Mahkememizce; “hukuk sistemimizde iflas kararının kural olarak sadece tacirler yönünden verileceği, 6102 sayılı TTK’nın 12., 14., 16. ve 17. maddelerinde kimlerin tacir sayıldığının belirtildiği, mahkememizce gerçek kişi olan davalıların iflasa tabi kişilerden olup olmadığı hususunun araştırıldığı, gelen yazı cevaplarından; davalılar … ve …’nin tacir olmadıklarının anlaşıldığı, bu kişilerin iflasa tabi olmadıkları, davalı … … Tarım Ürünleri İhr. İth. Tic. ve San. Ltd. Şti. hakkında açılan dava ve birleşen dava yönünden; açılan davaların İİK’nın 177 ve 179. maddelerine dayalı olduğu, aldırılan bilirkişi raporları ve tüm dosya içeriğine göre davalı … … Tarım Ürünleri İhr. İth. Tic. ve San. Ltd. Şti.’nin borca batık halde olduğu, ödemelerini tatil ettiği, pasiflerinin aktiflerinden fazla olduğu, İİK’nın 177/1-4 bent 2. cümlesi uyarınca davalı şirket yetkilisinin beyanının alındığı, 177. maddesi uyarınca iflas koşullarının oluştuğu” gerekçeleriyle; “ 1-Gerek asıl dosyada davacı … ve gerekse birleşen mahkememizin … Esas sayılı dosyasında davacı … Paz.Tic A.Ş. tarafından davalılar … ve … hakkında açılan davanın REDDİNE, 2-Gerek asıl dosyada davacı … ve gerekse birleşen mahkememizin … Esas sayılı dosyasında davacı … Paz. Tic A.Ş. tarafından davalı … … Tarım Ürünleri İhr. İth. Tic. ve San. Ltd. Şti. hakkında açılan davanın KABULÜ ile;… Müdürlüğü’nün “…” sicil numarasında kayıtlı … … Tarım Ürünleri İhr. İth. Tic. ve San. Ltd. Şti.’ nin İİK’nın 177. maddesi uyarınca İFLASINA, 3-İflasın …/10/2017 günü saat: 10:50 itibariyle açılmasına, 4-Davalı şirketin iflasının derhal İflas Dairesine bildirilmesine, kararın İflas Dairesinde ilanına, iflas kararının İflas Dairesi tarafından gerekli yerlere bildirilmesine, iflas avansının karar ile birlikte İflas Dairesine gönderilmesine” ilişkin 27/10/2017 tarihli, … Esas ve … Karar sayılı karar verilmiştir.

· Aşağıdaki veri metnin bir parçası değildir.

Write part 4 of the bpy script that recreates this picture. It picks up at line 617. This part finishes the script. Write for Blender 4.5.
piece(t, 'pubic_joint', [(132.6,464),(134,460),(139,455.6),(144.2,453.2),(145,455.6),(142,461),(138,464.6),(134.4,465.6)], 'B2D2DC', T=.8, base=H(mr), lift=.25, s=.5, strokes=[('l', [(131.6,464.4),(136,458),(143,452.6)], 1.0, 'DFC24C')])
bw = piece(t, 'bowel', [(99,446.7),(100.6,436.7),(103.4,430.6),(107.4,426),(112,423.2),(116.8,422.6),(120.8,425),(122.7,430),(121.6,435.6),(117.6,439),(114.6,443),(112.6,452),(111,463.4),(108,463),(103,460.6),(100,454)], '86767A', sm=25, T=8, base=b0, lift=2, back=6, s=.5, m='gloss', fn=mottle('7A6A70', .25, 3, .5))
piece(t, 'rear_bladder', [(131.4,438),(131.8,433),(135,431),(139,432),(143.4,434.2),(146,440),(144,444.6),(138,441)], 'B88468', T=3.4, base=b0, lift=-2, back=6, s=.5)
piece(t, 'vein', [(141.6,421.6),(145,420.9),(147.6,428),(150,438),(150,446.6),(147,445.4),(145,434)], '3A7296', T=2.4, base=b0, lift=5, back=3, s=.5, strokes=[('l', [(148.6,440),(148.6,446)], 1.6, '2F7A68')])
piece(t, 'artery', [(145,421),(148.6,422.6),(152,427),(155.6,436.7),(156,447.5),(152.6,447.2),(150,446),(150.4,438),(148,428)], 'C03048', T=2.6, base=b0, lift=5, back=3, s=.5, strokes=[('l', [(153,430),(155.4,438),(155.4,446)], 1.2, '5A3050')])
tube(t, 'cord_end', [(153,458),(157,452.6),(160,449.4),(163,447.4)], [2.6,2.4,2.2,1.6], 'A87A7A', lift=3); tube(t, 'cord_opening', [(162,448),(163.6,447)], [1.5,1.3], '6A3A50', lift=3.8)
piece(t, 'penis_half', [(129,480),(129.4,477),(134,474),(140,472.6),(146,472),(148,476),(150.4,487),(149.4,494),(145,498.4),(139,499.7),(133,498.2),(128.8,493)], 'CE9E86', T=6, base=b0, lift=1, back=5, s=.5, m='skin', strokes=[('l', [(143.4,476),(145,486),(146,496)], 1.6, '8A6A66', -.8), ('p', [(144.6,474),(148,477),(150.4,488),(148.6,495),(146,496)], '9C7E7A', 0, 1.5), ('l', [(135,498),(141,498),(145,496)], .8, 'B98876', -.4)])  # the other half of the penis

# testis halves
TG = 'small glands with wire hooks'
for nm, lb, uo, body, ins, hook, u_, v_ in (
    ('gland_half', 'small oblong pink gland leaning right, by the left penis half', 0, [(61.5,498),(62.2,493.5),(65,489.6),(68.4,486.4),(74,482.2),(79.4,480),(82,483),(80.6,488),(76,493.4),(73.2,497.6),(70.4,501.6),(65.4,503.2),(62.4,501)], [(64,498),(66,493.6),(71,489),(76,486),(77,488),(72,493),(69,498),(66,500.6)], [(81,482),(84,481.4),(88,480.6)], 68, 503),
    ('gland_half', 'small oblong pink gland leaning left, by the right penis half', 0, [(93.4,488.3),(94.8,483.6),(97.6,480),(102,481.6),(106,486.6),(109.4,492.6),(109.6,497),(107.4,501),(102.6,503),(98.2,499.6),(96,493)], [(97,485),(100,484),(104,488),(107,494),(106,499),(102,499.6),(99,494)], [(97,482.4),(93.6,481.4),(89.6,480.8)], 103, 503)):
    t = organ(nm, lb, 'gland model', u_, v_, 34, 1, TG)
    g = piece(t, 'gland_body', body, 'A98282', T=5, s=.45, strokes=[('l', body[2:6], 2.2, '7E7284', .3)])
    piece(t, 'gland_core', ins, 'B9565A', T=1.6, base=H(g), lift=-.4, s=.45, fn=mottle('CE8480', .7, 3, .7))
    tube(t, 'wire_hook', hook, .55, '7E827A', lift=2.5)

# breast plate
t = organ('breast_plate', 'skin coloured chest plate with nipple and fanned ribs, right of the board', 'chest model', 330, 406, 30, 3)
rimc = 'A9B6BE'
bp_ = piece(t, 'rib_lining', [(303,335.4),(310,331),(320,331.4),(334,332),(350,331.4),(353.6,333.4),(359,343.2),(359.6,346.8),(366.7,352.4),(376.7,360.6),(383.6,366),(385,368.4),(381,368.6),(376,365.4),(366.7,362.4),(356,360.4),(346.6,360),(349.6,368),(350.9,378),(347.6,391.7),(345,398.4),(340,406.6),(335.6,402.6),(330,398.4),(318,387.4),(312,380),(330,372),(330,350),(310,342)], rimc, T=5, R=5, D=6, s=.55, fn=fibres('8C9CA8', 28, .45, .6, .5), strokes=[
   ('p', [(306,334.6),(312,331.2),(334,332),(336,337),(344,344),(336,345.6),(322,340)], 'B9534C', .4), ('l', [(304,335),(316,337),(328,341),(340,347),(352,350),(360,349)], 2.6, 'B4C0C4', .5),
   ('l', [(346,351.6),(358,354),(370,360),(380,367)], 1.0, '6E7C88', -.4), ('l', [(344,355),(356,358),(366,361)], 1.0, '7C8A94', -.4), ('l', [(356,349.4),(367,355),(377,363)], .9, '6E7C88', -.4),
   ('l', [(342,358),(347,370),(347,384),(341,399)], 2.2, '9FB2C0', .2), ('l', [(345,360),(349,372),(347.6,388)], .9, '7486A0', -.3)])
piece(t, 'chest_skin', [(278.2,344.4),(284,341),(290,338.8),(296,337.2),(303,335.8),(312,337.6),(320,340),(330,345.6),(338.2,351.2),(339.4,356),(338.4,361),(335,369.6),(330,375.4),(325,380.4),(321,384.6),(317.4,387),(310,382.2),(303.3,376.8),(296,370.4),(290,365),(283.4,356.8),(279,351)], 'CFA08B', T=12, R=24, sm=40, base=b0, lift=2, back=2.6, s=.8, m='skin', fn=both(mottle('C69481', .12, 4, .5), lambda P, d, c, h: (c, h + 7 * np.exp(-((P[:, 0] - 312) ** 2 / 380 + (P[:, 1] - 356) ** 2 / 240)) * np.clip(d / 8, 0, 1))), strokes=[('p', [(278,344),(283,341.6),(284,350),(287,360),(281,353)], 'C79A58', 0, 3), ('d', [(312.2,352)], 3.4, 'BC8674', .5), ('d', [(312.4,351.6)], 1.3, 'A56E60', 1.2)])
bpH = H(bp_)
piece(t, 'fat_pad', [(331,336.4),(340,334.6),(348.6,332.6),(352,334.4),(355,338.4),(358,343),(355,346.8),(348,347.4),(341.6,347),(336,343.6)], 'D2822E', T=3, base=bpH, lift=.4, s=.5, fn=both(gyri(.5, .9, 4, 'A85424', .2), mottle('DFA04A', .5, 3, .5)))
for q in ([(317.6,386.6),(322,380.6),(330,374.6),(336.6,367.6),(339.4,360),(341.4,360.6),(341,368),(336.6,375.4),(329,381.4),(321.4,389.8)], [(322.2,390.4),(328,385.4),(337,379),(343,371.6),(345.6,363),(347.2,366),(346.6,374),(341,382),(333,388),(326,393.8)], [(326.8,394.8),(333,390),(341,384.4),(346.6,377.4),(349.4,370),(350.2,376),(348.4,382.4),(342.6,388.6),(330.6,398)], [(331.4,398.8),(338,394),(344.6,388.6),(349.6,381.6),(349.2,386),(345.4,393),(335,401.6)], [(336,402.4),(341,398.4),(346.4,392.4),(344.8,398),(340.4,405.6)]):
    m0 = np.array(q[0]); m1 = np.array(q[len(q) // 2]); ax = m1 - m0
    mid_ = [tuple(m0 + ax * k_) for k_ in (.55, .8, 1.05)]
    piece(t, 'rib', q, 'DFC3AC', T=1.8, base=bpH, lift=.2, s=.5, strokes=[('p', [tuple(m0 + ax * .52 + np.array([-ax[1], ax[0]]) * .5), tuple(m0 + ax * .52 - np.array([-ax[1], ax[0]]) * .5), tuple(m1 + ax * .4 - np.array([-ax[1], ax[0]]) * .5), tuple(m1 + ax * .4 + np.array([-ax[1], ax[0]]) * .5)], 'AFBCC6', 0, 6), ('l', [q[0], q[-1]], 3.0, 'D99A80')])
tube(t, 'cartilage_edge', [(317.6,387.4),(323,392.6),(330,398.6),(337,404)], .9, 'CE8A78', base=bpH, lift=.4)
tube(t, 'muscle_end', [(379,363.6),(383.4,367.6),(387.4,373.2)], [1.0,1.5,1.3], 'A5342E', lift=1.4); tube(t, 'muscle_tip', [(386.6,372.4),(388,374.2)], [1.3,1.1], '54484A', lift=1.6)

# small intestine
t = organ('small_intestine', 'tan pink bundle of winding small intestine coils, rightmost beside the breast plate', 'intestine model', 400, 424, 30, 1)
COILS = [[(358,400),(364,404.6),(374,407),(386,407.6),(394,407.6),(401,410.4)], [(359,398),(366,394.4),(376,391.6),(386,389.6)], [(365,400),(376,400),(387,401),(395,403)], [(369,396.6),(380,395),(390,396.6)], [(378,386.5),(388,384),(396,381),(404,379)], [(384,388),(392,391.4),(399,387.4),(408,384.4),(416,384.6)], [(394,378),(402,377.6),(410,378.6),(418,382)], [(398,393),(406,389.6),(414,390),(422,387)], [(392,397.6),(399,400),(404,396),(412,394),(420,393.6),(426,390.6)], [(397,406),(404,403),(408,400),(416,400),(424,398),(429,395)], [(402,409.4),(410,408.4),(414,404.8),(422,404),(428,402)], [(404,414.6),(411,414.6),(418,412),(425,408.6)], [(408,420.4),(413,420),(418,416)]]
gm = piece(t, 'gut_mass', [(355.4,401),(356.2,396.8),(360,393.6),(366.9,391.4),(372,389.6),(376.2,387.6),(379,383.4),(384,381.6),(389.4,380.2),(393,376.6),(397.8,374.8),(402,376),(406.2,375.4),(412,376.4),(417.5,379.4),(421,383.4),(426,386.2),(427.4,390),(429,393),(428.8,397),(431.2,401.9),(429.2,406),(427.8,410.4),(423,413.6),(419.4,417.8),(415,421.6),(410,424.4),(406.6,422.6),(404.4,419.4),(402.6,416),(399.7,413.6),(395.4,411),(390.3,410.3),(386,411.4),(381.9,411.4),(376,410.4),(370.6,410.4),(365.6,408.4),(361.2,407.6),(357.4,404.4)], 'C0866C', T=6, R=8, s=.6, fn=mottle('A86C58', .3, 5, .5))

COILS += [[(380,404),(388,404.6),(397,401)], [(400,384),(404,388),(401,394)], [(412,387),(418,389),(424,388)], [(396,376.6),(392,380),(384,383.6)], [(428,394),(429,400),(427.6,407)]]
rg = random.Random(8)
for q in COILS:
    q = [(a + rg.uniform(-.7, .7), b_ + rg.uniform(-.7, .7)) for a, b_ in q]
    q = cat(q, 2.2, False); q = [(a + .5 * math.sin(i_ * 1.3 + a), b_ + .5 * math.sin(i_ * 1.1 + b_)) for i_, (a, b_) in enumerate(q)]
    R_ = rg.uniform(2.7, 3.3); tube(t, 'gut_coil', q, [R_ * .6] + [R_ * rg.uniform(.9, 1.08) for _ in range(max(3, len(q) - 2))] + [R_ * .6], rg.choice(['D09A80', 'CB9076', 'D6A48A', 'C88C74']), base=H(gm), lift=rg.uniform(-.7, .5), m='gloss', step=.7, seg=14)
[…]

Verilen bu karara karşı taraflarca istinaf yoluna gidilmiştir.
Mahkememiz kararı İzmir Bölge Adliye Mahkemesi … Hukuk Dairesi’nin 13/11/2018 tarihli, … Esas ve … Karar sayılı kararı ile kaldırılmıştır.
Kararın gerekçesinde ise;
“Dava, İİK’nın 179. ve 6102 sayılı TKK’nın 376. maddelerine dayalı doğrudan iflas istemine ilişkindir.
6102 sayılı TTK’nın 376/3. maddesi uyarınca borca batık hale gelen şirket bunu mahkemeye bildirmek ve iflasını istemek zorundadır. İİK’nın 179/1. maddesinde de bu bildirimin alacaklılardan biri tarafından da yapılabileceği kabul edilmiştir.
İİK’nın 179. maddesinde şirketin borca batık olması, sermaye şirketleri (anonim, limitet, sermayesi paylara bölünmüş komandit şirketler) bakımından özel bir doğrudan doğruya iflas sebebi olarak kabul edilmiştir.
Alacaklı, borçlusu olan şirketin borca batık durumda olması halinde; doğrudan ticaret mahkemesine başvurup, bu durumu bildirerek, iflas davası açabilir. Alacaklı, dava dilekçesinde doğrudan doğruya iflas sebebini açıkça yazmalıdır. Çünkü her doğrudan doğruya iflas sebebinin dayanağı olan vakıa değişiktir ve bu vakıaların sonradan ileri sürülmesi, iddianın, davanın genişletilmesi yasağına tabidir. (HMK’nın m. 319. )
Alacaklı, ticaret mahkemesinde şirketin borca batık durumda olduğunu ve şirketten alacaklı olduğunu ispat ederse, ticaret mahkemesi şirkete bir depo kararı vermeden doğrudan doğruya şirketin iflasına karar verir.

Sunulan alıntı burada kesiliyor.